Re: [RFC] perf_events: support for uncore a.k.a. nest units

From: Corey Ashford
Date: Tue Mar 30 2010 - 18:13:14 EST


On 3/30/2010 10:15 AM, Peter Zijlstra wrote:
-- my comments snipped --

Right, I've got some definite ideas on how to go here, just need some
time to implement them.

The first thing that needs to be done is get rid of all the __weak
functions (with exception of perf_callchain*, since that really is arch
specific).

For hw_perf_event_init() we need to create a pmu registration facility
and lookup a pmu_id, either passed as an actual id found in sysfs or an
open file handle from sysfs (the cpu pmu would be pmu_id 0 for backwards
compat).

hw_perf_disable/enable() would become struct pmu functions and
perf_disable/enable need to become per-pmu, most functions operate on a
specific event, for those we know the pmu and hence can call the per-pmu
version. (XXX find those sites where this is not true).

This sounds like a good idea. Right now for the Wire-Speed processor, we have a loop that goes through all of the nest PMU's and calls their respective per-pmu functions.


Then we can move to context, yes I think we want new context for new
PMUs, otherwise we get very funny RR interleaving problems. My idea was
to move find_get_context() into struct pmu as well, this allows you to
have per-pmu contexts.

Yes, I think it makes a lot of sense, so that there's not some sort of fixed association of pmu contexts to cpu contexts, for example.

Initially I'd not allow per-pmu-per-task contexts
because then things like perf_event_task_sched_out() would get rather
complex.

Definitely. I don't think it makes sense to have per-task context on nest/uncore PMUs. At least we haven't found any justification for it.


For RR we can move away from perf_event_task_tick and let the pmu
install a (hr)timer for this on their own.

This is necessary I think, because of the access time for some of the PMU's. I wonder though if it should, perhaps optionally, be off-loaded to a high-priority task to do the switching so that access latency to the PMU can be controlled.
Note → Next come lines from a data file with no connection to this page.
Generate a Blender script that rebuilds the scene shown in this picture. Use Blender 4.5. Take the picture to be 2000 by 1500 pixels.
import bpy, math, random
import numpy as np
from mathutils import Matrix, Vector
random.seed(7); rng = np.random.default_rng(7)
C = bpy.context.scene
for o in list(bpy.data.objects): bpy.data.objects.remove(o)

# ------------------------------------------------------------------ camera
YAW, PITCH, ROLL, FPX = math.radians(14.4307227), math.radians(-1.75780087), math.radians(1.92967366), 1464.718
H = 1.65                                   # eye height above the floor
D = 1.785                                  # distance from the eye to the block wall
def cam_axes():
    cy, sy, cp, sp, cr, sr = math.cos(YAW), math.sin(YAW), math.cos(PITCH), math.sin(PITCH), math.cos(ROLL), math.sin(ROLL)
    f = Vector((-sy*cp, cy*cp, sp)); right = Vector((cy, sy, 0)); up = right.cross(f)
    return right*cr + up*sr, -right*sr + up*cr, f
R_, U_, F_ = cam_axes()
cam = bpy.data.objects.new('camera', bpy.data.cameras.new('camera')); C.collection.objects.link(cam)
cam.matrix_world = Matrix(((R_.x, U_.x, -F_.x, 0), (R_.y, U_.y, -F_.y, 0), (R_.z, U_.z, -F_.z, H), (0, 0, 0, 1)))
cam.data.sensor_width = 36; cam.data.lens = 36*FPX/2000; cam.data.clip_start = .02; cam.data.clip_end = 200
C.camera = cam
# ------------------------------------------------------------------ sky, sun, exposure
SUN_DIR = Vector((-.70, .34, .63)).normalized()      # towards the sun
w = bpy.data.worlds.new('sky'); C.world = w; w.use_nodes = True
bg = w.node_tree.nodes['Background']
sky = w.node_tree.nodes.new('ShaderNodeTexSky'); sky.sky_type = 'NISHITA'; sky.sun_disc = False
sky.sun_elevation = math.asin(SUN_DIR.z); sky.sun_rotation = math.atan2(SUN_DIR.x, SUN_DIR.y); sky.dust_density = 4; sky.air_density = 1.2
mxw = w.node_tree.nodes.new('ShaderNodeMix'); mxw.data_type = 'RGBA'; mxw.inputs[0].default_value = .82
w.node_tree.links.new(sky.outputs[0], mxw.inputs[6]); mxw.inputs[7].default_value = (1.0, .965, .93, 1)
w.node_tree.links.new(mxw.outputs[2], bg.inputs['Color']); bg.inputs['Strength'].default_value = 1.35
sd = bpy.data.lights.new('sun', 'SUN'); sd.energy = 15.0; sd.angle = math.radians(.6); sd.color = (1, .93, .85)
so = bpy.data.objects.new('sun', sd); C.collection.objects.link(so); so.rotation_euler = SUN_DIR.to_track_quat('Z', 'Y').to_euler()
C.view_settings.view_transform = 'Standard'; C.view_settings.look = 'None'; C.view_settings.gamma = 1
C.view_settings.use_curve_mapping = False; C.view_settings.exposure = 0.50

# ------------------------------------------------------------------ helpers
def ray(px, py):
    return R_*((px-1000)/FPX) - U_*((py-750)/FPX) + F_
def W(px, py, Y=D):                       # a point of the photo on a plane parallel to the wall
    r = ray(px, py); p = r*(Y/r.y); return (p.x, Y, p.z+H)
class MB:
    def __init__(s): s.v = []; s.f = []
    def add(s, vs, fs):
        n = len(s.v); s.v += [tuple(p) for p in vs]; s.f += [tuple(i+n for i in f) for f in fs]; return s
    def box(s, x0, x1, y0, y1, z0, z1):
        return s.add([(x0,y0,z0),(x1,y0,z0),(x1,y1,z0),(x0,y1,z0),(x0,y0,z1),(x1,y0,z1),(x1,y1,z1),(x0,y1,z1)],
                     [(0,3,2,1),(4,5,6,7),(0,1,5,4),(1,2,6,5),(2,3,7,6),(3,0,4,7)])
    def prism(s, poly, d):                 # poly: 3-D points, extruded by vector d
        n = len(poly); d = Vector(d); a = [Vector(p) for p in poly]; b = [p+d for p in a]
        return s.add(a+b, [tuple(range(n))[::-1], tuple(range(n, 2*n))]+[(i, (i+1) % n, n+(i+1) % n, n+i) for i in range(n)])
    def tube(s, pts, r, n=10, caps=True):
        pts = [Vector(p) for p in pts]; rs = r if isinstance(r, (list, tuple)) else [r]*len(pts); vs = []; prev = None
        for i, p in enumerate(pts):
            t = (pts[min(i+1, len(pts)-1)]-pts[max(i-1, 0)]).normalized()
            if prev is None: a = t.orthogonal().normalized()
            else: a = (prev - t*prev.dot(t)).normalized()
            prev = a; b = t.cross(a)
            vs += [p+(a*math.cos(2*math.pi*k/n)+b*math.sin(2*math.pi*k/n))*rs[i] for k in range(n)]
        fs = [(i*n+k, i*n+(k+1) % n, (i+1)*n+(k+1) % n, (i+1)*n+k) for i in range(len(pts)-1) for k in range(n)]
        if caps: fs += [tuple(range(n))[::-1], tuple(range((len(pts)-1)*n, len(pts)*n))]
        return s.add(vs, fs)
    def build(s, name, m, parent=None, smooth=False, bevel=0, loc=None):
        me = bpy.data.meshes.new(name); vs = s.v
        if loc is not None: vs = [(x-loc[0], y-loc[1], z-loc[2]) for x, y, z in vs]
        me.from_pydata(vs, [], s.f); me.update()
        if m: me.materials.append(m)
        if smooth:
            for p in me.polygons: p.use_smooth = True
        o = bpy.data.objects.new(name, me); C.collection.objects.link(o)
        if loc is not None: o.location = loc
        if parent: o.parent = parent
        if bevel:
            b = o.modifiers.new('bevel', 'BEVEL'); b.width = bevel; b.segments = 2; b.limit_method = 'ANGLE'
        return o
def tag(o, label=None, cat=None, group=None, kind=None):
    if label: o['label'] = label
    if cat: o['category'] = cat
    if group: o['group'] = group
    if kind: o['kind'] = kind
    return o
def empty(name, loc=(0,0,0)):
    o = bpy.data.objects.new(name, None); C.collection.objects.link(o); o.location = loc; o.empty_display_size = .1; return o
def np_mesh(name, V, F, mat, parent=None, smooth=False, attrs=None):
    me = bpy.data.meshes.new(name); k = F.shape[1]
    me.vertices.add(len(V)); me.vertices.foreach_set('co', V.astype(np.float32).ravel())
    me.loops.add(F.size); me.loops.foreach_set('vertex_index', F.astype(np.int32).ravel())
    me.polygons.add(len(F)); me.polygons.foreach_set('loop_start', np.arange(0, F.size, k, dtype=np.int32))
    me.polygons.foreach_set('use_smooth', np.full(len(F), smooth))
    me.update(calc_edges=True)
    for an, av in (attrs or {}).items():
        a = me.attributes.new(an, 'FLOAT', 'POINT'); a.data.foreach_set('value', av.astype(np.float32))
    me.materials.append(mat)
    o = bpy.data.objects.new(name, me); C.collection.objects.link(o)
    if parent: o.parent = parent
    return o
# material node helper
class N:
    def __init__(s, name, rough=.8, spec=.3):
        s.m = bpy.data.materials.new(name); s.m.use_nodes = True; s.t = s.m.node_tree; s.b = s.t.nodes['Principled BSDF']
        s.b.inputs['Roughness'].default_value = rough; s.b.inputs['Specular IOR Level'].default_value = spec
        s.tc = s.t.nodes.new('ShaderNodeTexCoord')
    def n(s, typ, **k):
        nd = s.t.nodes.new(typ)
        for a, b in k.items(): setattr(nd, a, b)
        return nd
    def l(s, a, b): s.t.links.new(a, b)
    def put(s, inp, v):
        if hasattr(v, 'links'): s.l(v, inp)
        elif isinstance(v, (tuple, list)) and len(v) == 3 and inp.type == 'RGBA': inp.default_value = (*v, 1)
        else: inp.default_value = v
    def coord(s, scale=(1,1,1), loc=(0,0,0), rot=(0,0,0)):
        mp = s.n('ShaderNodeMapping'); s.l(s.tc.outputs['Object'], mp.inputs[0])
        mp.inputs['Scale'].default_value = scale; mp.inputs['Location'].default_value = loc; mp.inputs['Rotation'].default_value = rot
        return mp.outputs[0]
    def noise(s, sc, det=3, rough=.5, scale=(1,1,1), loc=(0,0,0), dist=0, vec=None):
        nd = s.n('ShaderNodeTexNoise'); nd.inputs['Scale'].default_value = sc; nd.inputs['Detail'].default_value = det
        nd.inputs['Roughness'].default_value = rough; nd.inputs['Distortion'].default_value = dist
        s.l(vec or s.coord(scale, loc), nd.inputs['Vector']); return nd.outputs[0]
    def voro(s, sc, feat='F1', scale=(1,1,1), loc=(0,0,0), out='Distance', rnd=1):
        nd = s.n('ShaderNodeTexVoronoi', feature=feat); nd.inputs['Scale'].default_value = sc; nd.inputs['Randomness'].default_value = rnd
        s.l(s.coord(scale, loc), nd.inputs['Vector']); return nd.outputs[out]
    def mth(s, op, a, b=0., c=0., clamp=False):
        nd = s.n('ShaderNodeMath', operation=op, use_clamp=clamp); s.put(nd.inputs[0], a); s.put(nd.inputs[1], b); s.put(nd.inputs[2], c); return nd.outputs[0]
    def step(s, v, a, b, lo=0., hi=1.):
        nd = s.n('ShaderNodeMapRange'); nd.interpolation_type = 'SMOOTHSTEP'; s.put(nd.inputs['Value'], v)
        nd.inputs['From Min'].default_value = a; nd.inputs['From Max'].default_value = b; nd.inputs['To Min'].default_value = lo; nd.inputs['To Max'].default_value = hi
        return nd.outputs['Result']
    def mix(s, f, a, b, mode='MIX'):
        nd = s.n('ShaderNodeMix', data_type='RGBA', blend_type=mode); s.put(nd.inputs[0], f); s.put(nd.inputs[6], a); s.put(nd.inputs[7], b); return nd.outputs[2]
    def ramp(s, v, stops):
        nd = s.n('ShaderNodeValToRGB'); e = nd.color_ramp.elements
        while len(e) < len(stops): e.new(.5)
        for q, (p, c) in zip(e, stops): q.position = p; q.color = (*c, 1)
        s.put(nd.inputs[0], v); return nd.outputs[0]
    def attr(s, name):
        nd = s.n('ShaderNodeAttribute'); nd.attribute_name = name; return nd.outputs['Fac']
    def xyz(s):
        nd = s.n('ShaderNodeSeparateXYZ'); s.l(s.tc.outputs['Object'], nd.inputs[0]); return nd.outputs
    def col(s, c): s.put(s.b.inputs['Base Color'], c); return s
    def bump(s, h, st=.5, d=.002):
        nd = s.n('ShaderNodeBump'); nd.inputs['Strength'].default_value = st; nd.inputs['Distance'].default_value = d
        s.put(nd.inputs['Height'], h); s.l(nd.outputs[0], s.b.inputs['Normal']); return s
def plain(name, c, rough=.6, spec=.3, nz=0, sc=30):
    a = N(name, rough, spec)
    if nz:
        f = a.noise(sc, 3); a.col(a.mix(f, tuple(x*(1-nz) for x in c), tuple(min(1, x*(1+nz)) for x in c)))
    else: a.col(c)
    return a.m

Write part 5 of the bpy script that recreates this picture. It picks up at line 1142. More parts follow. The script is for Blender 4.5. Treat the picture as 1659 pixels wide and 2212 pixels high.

As I mentioned when we met, some of the Wire-Speed processor nest PMU control registers are accessed via SCOM, which is an internal, 200 MHz serial bus. We are being quoted ~525 SCOM bus ticks to do a PMU control register access, which comes out to about 2.5 microseconds. If you figure 5 accesses to rotate the events on a PMU, that's a minimum of 12.5 microseconds.


I've been planning to implement this for more than a week now, its just
that other stuff keeps getting in the way.